Cornell University researchers have developed nanostructures that enable record-breaking conversion of laser pulses into high-harmonic generation. The work paves the way for new scientific tools for high-resolution imaging as well as the study of physical processes that occur at the scale of an attosecond.

High harmonic generation is used to merge photons from a pulsed laser into one ultrashort photon with higher energy, producing extreme ultraviolet (EUV) light and x-rays used for a variety of scientific purposes. Gases have traditionally been used as sources of harmonics, but a research team led by Gennady Shvets in the College of Engineering found that engineered nanostructures constitute an easier solution.

The nanostructures that the team created make up an ultrathin resonant gallium phosphide metasurface that overcomes many of the usual problems associated with high harmonic generation in gases and other solids. The gallium phosphide materials permit harmonics of all orders without re-absorbing them, and the specialized structure is able to interact with the laser pulse’s full spectrum.

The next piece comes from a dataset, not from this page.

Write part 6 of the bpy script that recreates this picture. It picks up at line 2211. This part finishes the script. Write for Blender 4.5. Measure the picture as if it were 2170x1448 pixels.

“Achieving this required engineering of the metasurface’s structure using full-wave simulations,” said Maxim Shcherbakov, who was a postdoctoral associate at Cornell. “We carefully selected the parameters of the gallium-phosphide particles to fulfill this condition, and then it took a custom nanofabrication flow to bring it to light.”


Illustration of an infrared laser hitting a gallium phosphide metsurface, which efficiently produces even and odd high-harmonic generation. Courtesy of Cornell via Daniil Shilkin.
Those efforts yielded nanostructures capable of generating both even and odd harmonics — a limitation of most other harmonic materials — covering a wide range of photon energies between 1.3 and 3 electron volts. The level of conversion efficiency enables scientists to observe the molecular and electronic dynamics within a material with just one laser shot, which helps preserve samples that may otherwise be degraded by multiple high-powered shots.

To the researchers’ knowledge, the study is the first to observe high-harmonic generated radiation from a single laser pulse, which allowed the metasurface to withstand high powers — five to 10 times higher than previously shown in other metasurfaces.

“It opens up new opportunities to study matter at ultrahigh fields, a regime not readily accessible before,” said Shcherbakov. “With our method, we envision that people can study materials beyond metasurfaces, including but not limited to crystals, 2D materials, single atoms, artificial atomic lattices, and other quantum systems.”

With the preliminary work of demonstrating the advantages of nanostructures for high harmonic generation, the team now seeks to improve high-harmonic devices and facilities by stacking the nanostructures together to replace a solid-state source, such as crystals.

The work was funded by the Office of Naval Research, the Cornell Center for Materials Research through the National Science Foundation’s Materials Research Science and Engineering Centers program, and the Air Force Office of Scientific Research.

The research was published in Nature Communications (www.doi.org/10.1038/s41467-021-24450-9).